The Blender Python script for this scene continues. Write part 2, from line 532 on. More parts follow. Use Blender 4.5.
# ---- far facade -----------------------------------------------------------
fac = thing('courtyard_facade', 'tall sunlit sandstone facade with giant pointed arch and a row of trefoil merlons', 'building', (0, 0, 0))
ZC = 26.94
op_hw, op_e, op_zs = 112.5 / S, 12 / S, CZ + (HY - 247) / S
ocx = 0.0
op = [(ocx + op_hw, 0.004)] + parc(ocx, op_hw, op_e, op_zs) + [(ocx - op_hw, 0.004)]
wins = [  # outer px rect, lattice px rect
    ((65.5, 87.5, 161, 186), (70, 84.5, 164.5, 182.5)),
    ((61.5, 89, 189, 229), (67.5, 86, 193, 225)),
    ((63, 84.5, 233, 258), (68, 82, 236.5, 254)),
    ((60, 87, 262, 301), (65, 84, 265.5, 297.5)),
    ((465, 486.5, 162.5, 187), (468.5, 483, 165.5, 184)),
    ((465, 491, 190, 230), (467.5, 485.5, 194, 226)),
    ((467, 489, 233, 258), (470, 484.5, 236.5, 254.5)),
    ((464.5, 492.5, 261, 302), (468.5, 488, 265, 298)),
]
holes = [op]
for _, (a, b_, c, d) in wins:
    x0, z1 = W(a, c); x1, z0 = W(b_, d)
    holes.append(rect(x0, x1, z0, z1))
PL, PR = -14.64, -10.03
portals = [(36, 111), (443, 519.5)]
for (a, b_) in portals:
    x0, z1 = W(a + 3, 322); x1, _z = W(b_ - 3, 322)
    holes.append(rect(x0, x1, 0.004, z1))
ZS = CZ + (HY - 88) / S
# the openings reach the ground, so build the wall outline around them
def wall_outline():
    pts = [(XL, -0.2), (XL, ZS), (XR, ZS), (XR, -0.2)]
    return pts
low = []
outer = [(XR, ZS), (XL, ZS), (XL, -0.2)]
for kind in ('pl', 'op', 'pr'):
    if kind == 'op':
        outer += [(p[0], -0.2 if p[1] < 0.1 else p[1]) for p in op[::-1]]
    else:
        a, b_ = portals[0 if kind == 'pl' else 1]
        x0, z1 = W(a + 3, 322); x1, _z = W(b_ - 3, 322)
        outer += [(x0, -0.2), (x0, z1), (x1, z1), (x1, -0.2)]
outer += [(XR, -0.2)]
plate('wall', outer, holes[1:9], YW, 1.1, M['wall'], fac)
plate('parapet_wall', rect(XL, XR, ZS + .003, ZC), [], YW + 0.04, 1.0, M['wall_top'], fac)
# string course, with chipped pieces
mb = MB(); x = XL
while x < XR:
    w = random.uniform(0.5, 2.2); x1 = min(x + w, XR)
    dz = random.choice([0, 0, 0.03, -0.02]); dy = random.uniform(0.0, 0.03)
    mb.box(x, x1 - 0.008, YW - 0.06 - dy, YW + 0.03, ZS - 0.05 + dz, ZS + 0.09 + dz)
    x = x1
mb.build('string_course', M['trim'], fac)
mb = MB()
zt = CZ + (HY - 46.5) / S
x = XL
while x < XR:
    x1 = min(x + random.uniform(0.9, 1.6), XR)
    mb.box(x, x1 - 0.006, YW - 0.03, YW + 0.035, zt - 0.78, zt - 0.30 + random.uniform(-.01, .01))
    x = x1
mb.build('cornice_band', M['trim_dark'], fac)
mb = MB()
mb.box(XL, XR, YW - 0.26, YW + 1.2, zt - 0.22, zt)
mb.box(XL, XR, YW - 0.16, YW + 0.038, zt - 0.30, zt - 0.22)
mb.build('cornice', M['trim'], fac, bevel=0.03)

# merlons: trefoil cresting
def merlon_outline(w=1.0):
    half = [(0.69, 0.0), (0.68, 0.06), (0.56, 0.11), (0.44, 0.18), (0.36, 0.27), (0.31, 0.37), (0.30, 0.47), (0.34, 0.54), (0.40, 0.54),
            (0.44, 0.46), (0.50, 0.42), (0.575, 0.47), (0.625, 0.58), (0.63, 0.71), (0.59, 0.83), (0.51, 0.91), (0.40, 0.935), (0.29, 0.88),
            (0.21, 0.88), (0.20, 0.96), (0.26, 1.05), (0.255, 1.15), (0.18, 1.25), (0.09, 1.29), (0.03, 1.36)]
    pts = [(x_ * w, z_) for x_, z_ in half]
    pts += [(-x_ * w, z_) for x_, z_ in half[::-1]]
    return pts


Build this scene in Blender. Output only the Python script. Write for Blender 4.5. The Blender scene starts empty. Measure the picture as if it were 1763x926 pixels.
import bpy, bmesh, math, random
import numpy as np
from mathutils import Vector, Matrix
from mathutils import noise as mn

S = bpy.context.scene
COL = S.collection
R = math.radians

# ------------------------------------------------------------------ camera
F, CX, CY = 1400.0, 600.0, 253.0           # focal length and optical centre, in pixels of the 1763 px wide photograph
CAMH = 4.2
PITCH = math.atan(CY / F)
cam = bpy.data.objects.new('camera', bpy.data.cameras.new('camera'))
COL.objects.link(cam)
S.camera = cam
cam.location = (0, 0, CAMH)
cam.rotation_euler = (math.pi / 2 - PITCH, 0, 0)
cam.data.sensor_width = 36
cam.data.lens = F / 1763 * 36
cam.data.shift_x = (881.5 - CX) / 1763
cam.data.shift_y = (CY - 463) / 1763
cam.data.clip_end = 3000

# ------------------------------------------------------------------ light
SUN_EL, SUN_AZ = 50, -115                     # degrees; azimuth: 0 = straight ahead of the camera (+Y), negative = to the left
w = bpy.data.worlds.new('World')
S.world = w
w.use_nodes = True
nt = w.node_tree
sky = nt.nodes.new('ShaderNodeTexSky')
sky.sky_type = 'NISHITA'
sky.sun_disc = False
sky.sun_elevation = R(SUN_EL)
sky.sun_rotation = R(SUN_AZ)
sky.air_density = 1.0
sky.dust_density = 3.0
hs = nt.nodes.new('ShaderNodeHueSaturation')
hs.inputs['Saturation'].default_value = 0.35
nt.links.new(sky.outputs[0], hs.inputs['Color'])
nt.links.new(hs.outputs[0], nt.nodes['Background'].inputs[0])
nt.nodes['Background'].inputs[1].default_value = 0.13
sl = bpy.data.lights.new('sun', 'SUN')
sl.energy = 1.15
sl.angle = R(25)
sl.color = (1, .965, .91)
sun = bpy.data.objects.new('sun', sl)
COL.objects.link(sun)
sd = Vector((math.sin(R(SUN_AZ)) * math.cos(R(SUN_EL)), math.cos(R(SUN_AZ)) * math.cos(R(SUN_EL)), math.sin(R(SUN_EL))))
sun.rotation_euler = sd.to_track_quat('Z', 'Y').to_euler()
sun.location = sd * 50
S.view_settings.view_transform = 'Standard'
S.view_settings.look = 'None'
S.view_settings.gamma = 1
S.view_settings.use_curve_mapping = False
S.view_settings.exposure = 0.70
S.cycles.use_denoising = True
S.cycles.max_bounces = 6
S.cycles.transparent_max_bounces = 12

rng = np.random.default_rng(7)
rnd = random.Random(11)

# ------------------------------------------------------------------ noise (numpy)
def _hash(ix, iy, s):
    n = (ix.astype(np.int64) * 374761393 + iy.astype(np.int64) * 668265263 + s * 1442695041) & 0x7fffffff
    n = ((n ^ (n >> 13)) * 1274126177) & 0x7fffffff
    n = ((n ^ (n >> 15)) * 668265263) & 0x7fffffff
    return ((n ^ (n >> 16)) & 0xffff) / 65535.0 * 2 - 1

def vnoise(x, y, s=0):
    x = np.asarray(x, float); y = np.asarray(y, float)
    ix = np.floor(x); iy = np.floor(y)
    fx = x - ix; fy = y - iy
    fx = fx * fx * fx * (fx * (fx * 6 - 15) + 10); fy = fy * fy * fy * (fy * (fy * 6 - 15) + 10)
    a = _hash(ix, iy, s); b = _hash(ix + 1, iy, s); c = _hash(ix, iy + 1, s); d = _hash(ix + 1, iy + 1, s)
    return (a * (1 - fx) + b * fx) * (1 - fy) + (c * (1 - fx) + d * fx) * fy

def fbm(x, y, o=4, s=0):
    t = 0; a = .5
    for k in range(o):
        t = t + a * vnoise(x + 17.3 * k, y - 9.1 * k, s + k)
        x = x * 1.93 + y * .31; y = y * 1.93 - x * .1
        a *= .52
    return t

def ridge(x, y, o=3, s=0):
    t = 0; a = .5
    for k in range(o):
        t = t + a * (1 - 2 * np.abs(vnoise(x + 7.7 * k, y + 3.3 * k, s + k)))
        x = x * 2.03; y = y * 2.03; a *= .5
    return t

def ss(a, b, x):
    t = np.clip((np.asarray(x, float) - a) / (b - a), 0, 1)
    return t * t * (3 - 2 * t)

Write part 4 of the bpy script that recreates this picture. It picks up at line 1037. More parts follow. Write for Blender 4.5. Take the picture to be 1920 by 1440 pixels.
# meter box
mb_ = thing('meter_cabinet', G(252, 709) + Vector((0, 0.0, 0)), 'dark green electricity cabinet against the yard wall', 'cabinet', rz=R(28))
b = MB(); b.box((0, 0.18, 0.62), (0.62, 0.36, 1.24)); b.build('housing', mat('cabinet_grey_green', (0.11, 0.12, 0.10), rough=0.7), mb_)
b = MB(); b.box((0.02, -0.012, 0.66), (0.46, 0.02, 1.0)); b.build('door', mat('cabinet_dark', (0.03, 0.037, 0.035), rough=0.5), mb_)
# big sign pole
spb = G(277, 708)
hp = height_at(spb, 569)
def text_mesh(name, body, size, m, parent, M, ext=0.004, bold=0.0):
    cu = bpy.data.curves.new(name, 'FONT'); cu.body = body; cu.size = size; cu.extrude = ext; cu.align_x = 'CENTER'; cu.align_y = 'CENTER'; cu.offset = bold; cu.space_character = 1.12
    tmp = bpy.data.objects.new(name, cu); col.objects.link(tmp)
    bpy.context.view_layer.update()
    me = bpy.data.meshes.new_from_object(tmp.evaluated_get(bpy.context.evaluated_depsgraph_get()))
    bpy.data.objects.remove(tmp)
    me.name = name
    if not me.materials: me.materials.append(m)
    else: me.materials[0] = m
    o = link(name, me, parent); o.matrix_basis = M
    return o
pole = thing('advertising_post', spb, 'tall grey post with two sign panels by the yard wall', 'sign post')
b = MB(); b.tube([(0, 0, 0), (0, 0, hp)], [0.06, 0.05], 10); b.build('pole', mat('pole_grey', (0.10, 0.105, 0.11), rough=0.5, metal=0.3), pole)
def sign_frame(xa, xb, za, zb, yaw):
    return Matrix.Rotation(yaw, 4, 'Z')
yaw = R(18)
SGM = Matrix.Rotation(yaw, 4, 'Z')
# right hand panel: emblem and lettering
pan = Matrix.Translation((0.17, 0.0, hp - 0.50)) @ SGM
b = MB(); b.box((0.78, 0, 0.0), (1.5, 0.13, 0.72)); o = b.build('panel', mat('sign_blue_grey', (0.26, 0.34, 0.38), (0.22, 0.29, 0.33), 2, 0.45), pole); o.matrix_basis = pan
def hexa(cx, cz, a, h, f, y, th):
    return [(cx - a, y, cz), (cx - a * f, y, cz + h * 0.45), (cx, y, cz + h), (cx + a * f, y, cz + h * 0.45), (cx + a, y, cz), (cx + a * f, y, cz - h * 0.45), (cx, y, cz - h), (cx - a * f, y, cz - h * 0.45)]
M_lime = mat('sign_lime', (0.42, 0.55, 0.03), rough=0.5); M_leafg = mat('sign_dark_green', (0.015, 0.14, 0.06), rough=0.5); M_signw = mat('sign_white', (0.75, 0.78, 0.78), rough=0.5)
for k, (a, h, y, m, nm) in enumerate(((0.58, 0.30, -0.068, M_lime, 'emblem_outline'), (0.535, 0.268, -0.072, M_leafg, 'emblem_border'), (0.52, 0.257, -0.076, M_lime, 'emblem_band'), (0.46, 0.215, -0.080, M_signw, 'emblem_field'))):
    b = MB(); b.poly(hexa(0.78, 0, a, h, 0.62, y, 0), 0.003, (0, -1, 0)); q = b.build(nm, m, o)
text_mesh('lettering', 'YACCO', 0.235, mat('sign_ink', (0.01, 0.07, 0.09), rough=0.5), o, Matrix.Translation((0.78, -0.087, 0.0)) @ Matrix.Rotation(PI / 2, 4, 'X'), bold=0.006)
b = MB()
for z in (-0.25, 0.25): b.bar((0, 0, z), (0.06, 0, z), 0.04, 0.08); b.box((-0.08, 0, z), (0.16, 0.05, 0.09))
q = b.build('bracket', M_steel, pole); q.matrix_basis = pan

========

:: Given exercise ::
Proceeding from the line containing "Build this scene" through the line containing "cam.data.clip_end = 3000", transcribe the lines above exactly, both end lines included.

:: Final result ::
Build this scene in Blender. Output only the Python script. Write for Blender 4.5. The Blender scene starts empty. Measure the picture as if it were 1763x926 pixels.
import bpy, bmesh, math, random
import numpy as np
from mathutils import Vector, Matrix
from mathutils import noise as mn

S = bpy.context.scene
COL = S.collection
R = math.radians

# ------------------------------------------------------------------ camera
F, CX, CY = 1400.0, 600.0, 253.0           # focal length and optical centre, in pixels of the 1763 px wide photograph
CAMH = 4.2
PITCH = math.atan(CY / F)
cam = bpy.data.objects.new('camera', bpy.data.cameras.new('camera'))
COL.objects.link(cam)
S.camera = cam
cam.location = (0, 0, CAMH)
cam.rotation_euler = (math.pi / 2 - PITCH, 0, 0)
cam.data.sensor_width = 36
cam.data.lens = F / 1763 * 36
cam.data.shift_x = (881.5 - CX) / 1763
cam.data.shift_y = (CY - 463) / 1763
cam.data.clip_end = 3000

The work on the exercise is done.